Conflict Minerals Regulation: key points

The minerals and metals which fall within the Regulation are used in the production of many high-tech devices within the automotive, electronics, aerospace, packaging, construction, lighting, industrial machinery and tooling industries. The Regulation aims to bring transparency to the supply practices of EU importers from conflict-affected and high-risk areas and accordingly aims to reduce the indirect funding of conflict by EU importers.

The substantial points of the Regulation will not apply until January 2021. However, the Regulation requires organisations to take a number of steps before that date, so organisations should focus on how to comply with their obligations in advance.

The Regulation distinguishes between ‘upstream’ companies, which search for and extract raw materials (commonly mining companies) and ‘downstream’ companies, who process metals produced during the upstream stage into a finished product. There are differing obligations for companies involved at the different extraction and production stages of the minerals. The downstream stage includes the sale of the product to other businesses, governments or private individuals. These are typically the high profile technology businesses which are producing electronic goods to a mass consumer market.

Downstream companies fall into two categories:

  1. Those importing metal-stage products, which have to meet mandatory due diligence rules.
  2. Those operating beyond the metal stage, which do not have to meet mandatory due diligence rules, but are expected to use reporting and other tools to make their due diligence procedures are more transparent.

As of January 2021 importers of metals will need to:

  • Identify risks in their supply chain
  • Comply with due diligence obligations
  • Adopt a compliant supply chain policy for high risk areas
  • Communicate the supply chain policy to suppliers and the public
  • Comply with risk management obligations
  • Receive auditing by independent third parties
  • Disclose audit reports to their designated member state authority.

Authorities in EU member states will have overall responsibility for ensuring compliance with the Regulation. Those national authorities will be given the power to enforce the Regulation by issuing fines for non-compliance, but it will be up to individual member states to set the level of those fines . However, for many businesses, the real driver to comply with the Regulation will be the potential reputational damage if they are found to be non-compliant.

Organisations within member states may apply for existing accreditation and certification schemes (or future supply chain due diligence schemes) to be granted the status of equivalent recognition to the Regulation.
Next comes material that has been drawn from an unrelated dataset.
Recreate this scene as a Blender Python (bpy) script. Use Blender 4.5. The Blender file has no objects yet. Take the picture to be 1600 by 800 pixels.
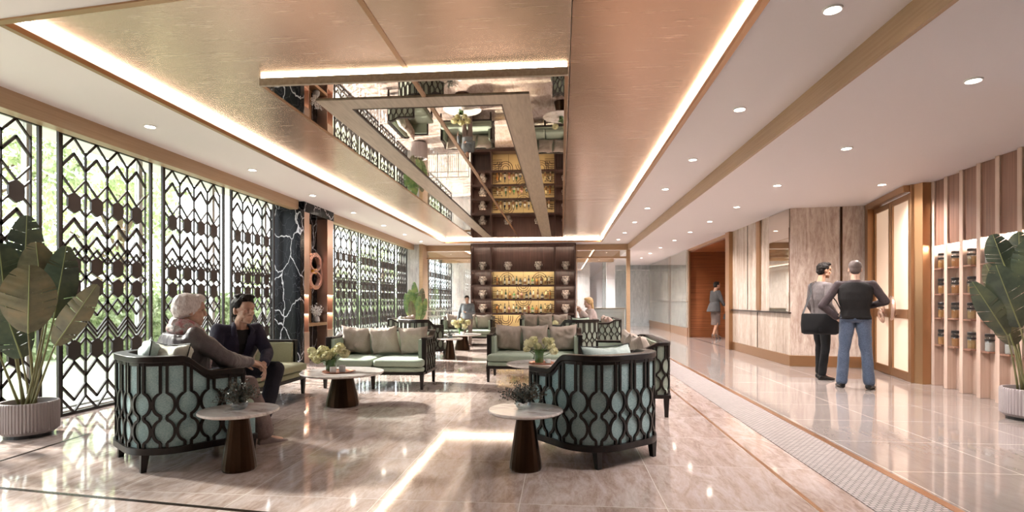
import bpy, bmesh, math, random
from math import sin, cos, pi, radians, atan2, sqrt
from mathutils import Vector, Matrix, Euler, noise

S = bpy.context.scene
COL = S.collection
# ------------------------------------------------------------------ camera
cam_d = bpy.data.cameras.new('camera')
cam = bpy.data.objects.new('camera', cam_d)
COL.objects.link(cam)
cam.location = (0, 0, 1.2)
cam.rotation_euler = (pi / 2, 0, math.atan(77 / 860))
cam_d.sensor_width = 36
cam_d.lens = 860 / 1600 * 36
cam_d.shift_y = -(400 - 470) / 1600
cam_d.clip_end = 300
cam_d.clip_start = 0.05
S.camera = cam
# ------------------------------------------------------------------ look
S.view_settings.view_transform = 'Standard'
S.view_settings.look = 'None'
S.view_settings.exposure = 0.64
S.view_settings.gamma = 1
S.view_settings.use_curve_mapping = False
try:
    S.cycles.max_bounces = 8
    S.cycles.diffuse_bounces = 4
    S.cycles.glossy_bounces = 5
    S.cycles.transmission_bounces = 4
    S.cycles.transparent_max_bounces = 16
    S.cycles.sample_clamp_indirect = 6
    S.cycles.caustics_reflective = False
    S.cycles.caustics_refractive = False
except Exception:
    pass
# ------------------------------------------------------------------ sky and sun
W = bpy.data.worlds.new('sky')
S.world = W
W.use_nodes = True
wb = W.node_tree.nodes['Background']
wb.inputs[0].default_value = (0.91, 0.95, 1.0, 1)
wb.inputs[1].default_value = 4.2
sun_d = bpy.data.lights.new('sun', 'SUN')
sun = bpy.data.objects.new('sun', sun_d)
COL.objects.link(sun)
sun_d.energy = 30.0
sun_d.angle = radians(5)
sun_d.color = (1.0, 0.95, 0.88)
sun.location = (-12, 10, 10)
sun.rotation_euler = Vector((0.80, -0.20, -0.50)).to_track_quat('-Z', 'Y').to_euler()

LAMP_W = 255       # one ceiling downlight
COVE_E = 23       # emission of the cove strips
SHELF_E = 26

# ------------------------------------------------------------------ tagging
def tag(o, label=None, cat=None, group=None, kind=None):
    if label: o['label'] = label
    if cat: o['category'] = cat
    if group: o['group'] = group
    if kind: o['kind'] = kind
    return o
def struct(o):
    o['kind'] = 'structure'
    return o
def empty(name, loc=(0, 0, 0), rz=0.0, label=None, cat=None, group=None):
    o = bpy.data.objects.new(name, None)
    COL.objects.link(o)
    o.empty_display_size = 0.1
    o.location = loc
    o.rotation_euler = (0, 0, rz)
    return tag(o, label, cat, group)
def copy_tree(o, parent=None):
    c = o.copy()
    COL.objects.link(c)
    c.parent = parent
    for ch in list(o.children):
        copy_tree(ch, c)
    return c
ORD = ['first', 'second', 'third', 'fourth', 'fifth', 'sixth', 'seventh', 'eighth', 'ninth', 'tenth',
       'eleventh', 'twelfth', 'thirteenth', 'fourteenth', 'fifteenth', 'sixteenth']

# ------------------------------------------------------------------ materials
def mat(name, base, rough=0.5, metal=0.0, spec=None, emit=None, coat=0.0, sheen=0.0, trans=0.0, ior=None, alpha=None):
    m = bpy.data.materials.new(name)
    m.use_nodes = True
    b = m.node_tree.nodes['Principled BSDF']
    b.inputs['Base Color'].default_value = (*base, 1)
    b.inputs['Roughness'].default_value = rough
    b.inputs['Metallic'].default_value = metal
    if spec is not None: b.inputs['Specular IOR Level'].default_value = spec
    if coat: b.inputs['Coat Weight'].default_value = coat; b.inputs['Coat Roughness'].default_value = 0.05
    if sheen: b.inputs['Sheen Weight'].default_value = sheen
    if trans: b.inputs['Transmission Weight'].default_value = trans
    if ior: b.inputs['IOR'].default_value = ior
    if emit:
        b.inputs['Emission Color'].default_value = (*emit[0], 1)
        b.inputs['Emission Strength'].default_value = emit[1]
    return m
class NG:
    def __init__(s, m):
        s.m = m; s.nt = m.node_tree; s.b = s.nt.nodes['Principled BSDF']
    def n(s, t, **k):
        x = s.nt.nodes.new(t)
        for a, v in k.items(): setattr(x, a, v)
        return x
    def l(s, a, b): s.nt.links.new(a, b)
    def coords(s, scale, rot=(0, 0, 0), kind='Object'):
        tc = s.n('ShaderNodeTexCoord'); mp = s.n('ShaderNodeMapping')
        mp.inputs['Scale'].default_value = scale
        mp.inputs['Rotation'].default_value = rot
        s.l(tc.outputs[kind], mp.inputs[0])
        return mp.outputs[0]
    def noise(s, vec, sc=1, det=5, rough=0.55, dist=0.0):
        t = s.n('ShaderNodeTexNoise')
        t.inputs['Scale'].default_value = sc
        t.inputs['Detail'].default_value = det
        t.inputs['Roughness'].default_value = rough
        t.inputs['Distortion'].default_value = dist
        s.l(vec, t.inputs['Vector'])
        return t.outputs[0]
    def ramp(s, fac, stops):
        r = s.n('ShaderNodeValToRGB')
        e = r.color_ramp.elements
        e[0].position, e[0].color = stops[0][0], (*stops[0][1], 1)
        e[1].position, e[1].color = stops[-1][0], (*stops[-1][1], 1)
        for p, c in stops[1:-1]:
            x = e.new(p); x.color = (*c, 1)
        s.l(fac, r.inputs[0])
        return r.outputs[0]
    def mix(s, fac, a, b, mode='MIX'):
        x = s.n('ShaderNodeMix', data_type='RGBA', blend_type=mode)
        if isinstance(fac, (int, float)): x.inputs[0].default_value = fac
        else: s.l(fac, x.inputs[0])
        for i, v in ((6, a), (7, b)):
            if isinstance(v, tuple): x.inputs[i].default_value = (*v, 1)
            else: s.l(v, x.inputs[i])
        return x.outputs[2]
    def base(s, c): s.l(c, s.b.inputs['Base Color'])
    def bump(s, h, st=0.2, d=0.01):
        x = s.n('ShaderNodeBump'); x.inputs['Strength'].default_value = st; x.inputs['Distance'].default_value = d
        s.l(h, x.inputs['Height']); s.l(x.outputs[0], s.b.inputs['Normal'])
    def rough(s, h, a, c):
        x = s.n('ShaderNodeMapRange'); x.inputs[3].default_value = a; x.inputs[4].default_value = c
        s.l(h, x.inputs[0]); s.l(x.outputs[0], s.b.inputs['Roughness'])
def grainy(name, stops, scale, rough=0.5, metal=0.0, bump=0.1, dist=0.3, det=6, coat=0.0, rot=(0, 0, 0), spec=None, rr=None):
    m = mat(name, stops[0][1], rough, metal, spec=spec, coat=coat); g = NG(m)
    v = g.coords(scale, rot)
    h = g.noise(v, 1, det, 0.6, dist)
    g.base(g.ramp(h, stops))
    if bump: g.bump(h, bump, 0.004)
    if rr: g.rough(h, *rr)
    return m
M = {}
M['paint'] = mat('white_paint', (0.82, 0.785, 0.80), 0.6)
M['walnut'] = grainy('walnut', [(0.3, (0.036, 0.017, 0.014)), (0.55, (0.072, 0.037, 0.030)), (0.8, (0.13, 0.072, 0.056))], (40, 40, 1.2), 0.35)
M['redwood'] = grainy('red_wood_slats', [(0.3, (0.15, 0.045, 0.016)), (0.7, (0.34, 0.12, 0.045))], (0.6, 0.6, 45), 0.3)
M['finwood'] = grainy('pale_striped_wood', [(0.25, (0.42, 0.29, 0.22)), (0.5, (0.56, 0.42, 0.34)), (0.8, (0.66, 0.53, 0.45))], (30, 30, 0.8), 0.45)
M['finbrown'] = grainy('brown_wood_header', [(0.25, (0.15, 0.075, 0.050)), (0.5, (0.24, 0.125, 0.085)), (0.8, (0.34, 0.19, 0.13))], (30, 30, 0.8), 0.45)
M['oakband'] = grainy('oak_band', [(0.25, (0.34, 0.215, 0.12)), (0.5, (0.40, 0.265, 0.155)), (0.8, (0.45, 0.31, 0.19))], (6, 1.2, 60), 0.38)
M['blackwood'] = grainy('near_black_wood', [(0.3, (0.0045, 0.003, 0.003)), (0.7, (0.014, 0.008, 0.006))], (30, 30, 4), 0.36, spec=0.35)
M['lattice'] = mat('lattice_brown_metal', (0.011, 0.004, 0.003), 0.4)
M['bronze'] = mat('bronze', (0.42, 0.245, 0.13), 0.32, 0.9)
M['bronzedark'] = mat('dark_bronze', (0.05, 0.029, 0.018), 0.28, 1.0)
M['brass'] = mat('brass_inlay', (0.28, 0.13, 0.055), 0.3, 0.8)
M['darkline'] = mat('dark_inlay', (0.05, 0.035, 0.025), 0.25, 0.7)
M['alu'] = mat('pale_aluminium', (0.62, 0.62, 0.60), 0.4, 0.3)
M['mirror'] = mat('tinted_mirror', (0.66, 0.58, 0.50), 0.015, 1.0)
M['rose'] = mat('rose_copper', (0.60, 0.42, 0.34), 0.3, 0.85)
M['pinkcopper'] = mat('pink_copper', (0.74, 0.44, 0.36), 0.25, 0.7)
M['yellow'] = mat('yellow_enamel', (0.75, 0.40, 0.03), 0.3, 0.2)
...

These schemes will then be periodically reviewed against the requirements of the Regulation.

Small importers (for example jewellers and dentists) which do not meet the minimum thresholds of imports will be exempt, as will the majority of recycled materials. The spotlight of the Regulation is on larger importers with substantial buying power in the mineral and metal marketplace, since it is this buying power that the Regulation is seeking to use as a driver for change in the supply chains. In this respect, the transparency in supply chain requirements fulfil a similar role to those under the UK’s Modern Slavery Act, which aim to harness the purchasing power of big businesses to eradicate modern slavery and improve labour practices in developing countries.

Prior to January 2021, adherence to the OECD Guidance remains best practice rather than a mandatory requirement. However, as the obligations under the Regulation broadly reflect the OECD Guidance, in anticipation of the Regulation businesses should review their supply procedures and policies in light of the OECD Guidance.

What should businesses do now?

  • Ensure there are clear supply chain policies in place and review these policies in light of the OECD Guidance (available here).
  • Speak to current and prospective suppliers to ensure it is clear how and where minerals and metals are sourced.
  • Consider putting in place proactive due diligence procedures for assessing how far suppliers comply with the OECD Guidance.
  • Have early discussions with procurement and purchasing departments to discuss the impact of the Conflict Minerals Regulation.